> **What the task asks**
Exclude the pictures and reproduce the remaining data exactly as written.

^^^^^^^^

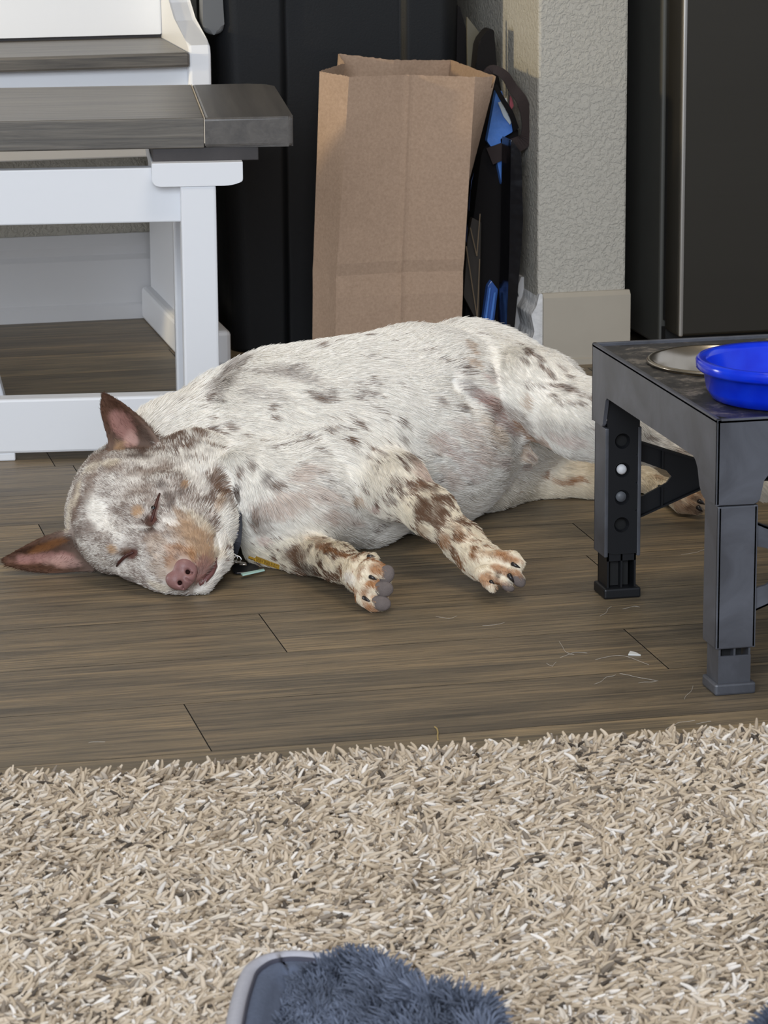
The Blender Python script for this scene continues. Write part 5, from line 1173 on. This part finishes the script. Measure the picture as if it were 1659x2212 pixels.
# ------------------------------------------------------------------ crumbs and stray hairs on the floor
def floor_bit(name, label, pts, th, col, cat):
    g = [W.fl(x, y, 0) for x, y in pts]; bm = bmesh.new(); add_prism(bm, [(q[0], q[1]) for q in g], 2, 0.0002, 0.0002+th, 0.0)
    tag(link(name, bm, simple(name+'_surface', col, 0.6)), label, cat)
floor_bit('paper_scrap', 'small white scrap beside the front leg of the bowl stand', [(1357, 1416), (1361, 1409), (1372, 1411), (1384, 1417)], 0.0012, srgb(214, 214, 210), 'scrap')
bm = bmesh.new(); add_tube(bm, [W.fl(x, y, 0.0012) for x, y in ((939, 1570), (944, 1574), (946, 1582), (945, 1590), (946, 1598))], 0.0007, 6)
tag(link('straw_bit', bm, simple('pale_straw', srgb(170, 146, 92), 0.7)), 'thin pale straw bit on the floor just beyond the rug', 'straw')
def stray():
    strands = [[(1345,1316),(1370,1308),(1385,1312)],[(1300,1330),(1310,1322),(1318,1310)],[(1210,1420),(1240,1408),(1270,1410)],[(1285,1425),(1330,1415),(1360,1420),(1400,1436)],[(1340,1455),(1380,1464),(1420,1470)],[(1378,1475),(1398,1474),(1420,1470)],[(1435,1575),(1460,1563),(1497,1556)],[(1505,1564),(1520,1560),(1537,1558)],[(1285,1478),(1310,1462),(1330,1458)],[(1045,1352),(1070,1350),(1090,1344)],[(1210,1385),(1225,1412),(1240,1414)],[(1470,1198),(1500,1195),(1527,1186)],[(1475,1510),(1490,1495),(1500,1480)],[(940,1333),(975,1336),(985,1330)],[(190,1605),(205,1602),(225,1603)],[(1180,1432),(1190,1440),(1200,1430)]]
    K = 6; pts = []
    for s_ in strands:
        q = np.array([W.fl(x, y, 0.0012) for x, y in s_]); t = np.linspace(0, len(q)-1, K); i = np.minimum(t.astype(int), len(q)-2); f = (t-i)[:, None]
        pts.append(q[i]*(1-f)+q[i+1]*f+np.concatenate([rng.normal(0, 0.0008, (K, 2)), np.zeros((K, 1))], 1))
    pts = np.array(pts); n = len(pts)
    o = hair_object('shed_fur', pts, np.full((n, K), 0.00011), np.tile(np.array([[0.66, 0.63, 0.58, 1]]), (n, 1)), strand_mat('shed_hair', 0.6, 0.2))
    tag(o, 'fine pale shed dog hairs scattered on the floor by the stand', 'dog hair', None, 'stuff')
stray()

^^^^^^^^

> **Exercise result**
The Blender Python script for this scene continues. Write part 5, from line 1173 on. This part finishes the script. Measure the picture as if it were 1659x2212 pixels.
# ------------------------------------------------------------------ crumbs and stray hairs on the floor
def floor_bit(name, label, pts, th, col, cat):
    g = [W.fl(x, y, 0) for x, y in pts]; bm = bmesh.new(); add_prism(bm, [(q[0], q[1]) for q in g], 2, 0.0002, 0.0002+th, 0.0)
    tag(link(name, bm, simple(name+'_surface', col, 0.6)), label, cat)
floor_bit('paper_scrap', 'small white scrap beside the front leg of the bowl stand', [(1357, 1416), (1361, 1409), (1372, 1411), (1384, 1417)], 0.0012, srgb(214, 214, 210), 'scrap')
bm = bmesh.new(); add_tube(bm, [W.fl(x, y, 0.0012) for x, y in ((939, 1570), (944, 1574), (946, 1582), (945, 1590), (946, 1598))], 0.0007, 6)
tag(link('straw_bit', bm, simple('pale_straw', srgb(170, 146, 92), 0.7)), 'thin pale straw bit on the floor just beyond the rug', 'straw')
def stray():
    strands = [[(1345,1316),(1370,1308),(1385,1312)],[(1300,1330),(1310,1322),(1318,1310)],[(1210,1420),(1240,1408),(1270,1410)],[(1285,1425),(1330,1415),(1360,1420),(1400,1436)],[(1340,1455),(1380,1464),(1420,1470)],[(1378,1475),(1398,1474),(1420,1470)],[(1435,1575),(1460,1563),(1497,1556)],[(1505,1564),(1520,1560),(1537,1558)],[(1285,1478),(1310,1462),(1330,1458)],[(1045,1352),(1070,1350),(1090,1344)],[(1210,1385),(1225,1412),(1240,1414)],[(1470,1198),(1500,1195),(1527,1186)],[(1475,1510),(1490,1495),(1500,1480)],[(940,1333),(975,1336),(985,1330)],[(190,1605),(205,1602),(225,1603)],[(1180,1432),(1190,1440),(1200,1430)]]
    K = 6; pts = []
    for s_ in strands:
        q = np.array([W.fl(x, y, 0.0012) for x, y in s_]); t = np.linspace(0, len(q)-1, K); i = np.minimum(t.astype(int), len(q)-2); f = (t-i)[:, None]
        pts.append(q[i]*(1-f)+q[i+1]*f+np.concatenate([rng.normal(0, 0.0008, (K, 2)), np.zeros((K, 1))], 1))
    pts = np.array(pts); n = len(pts)
    o = hair_object('shed_fur', pts, np.full((n, K), 0.00011), np.tile(np.array([[0.66, 0.63, 0.58, 1]]), (n, 1)), strand_mat('shed_hair', 0.6, 0.2))
    tag(o, 'fine pale shed dog hairs scattered on the floor by the stand', 'dog hair', None, 'stuff')
stray()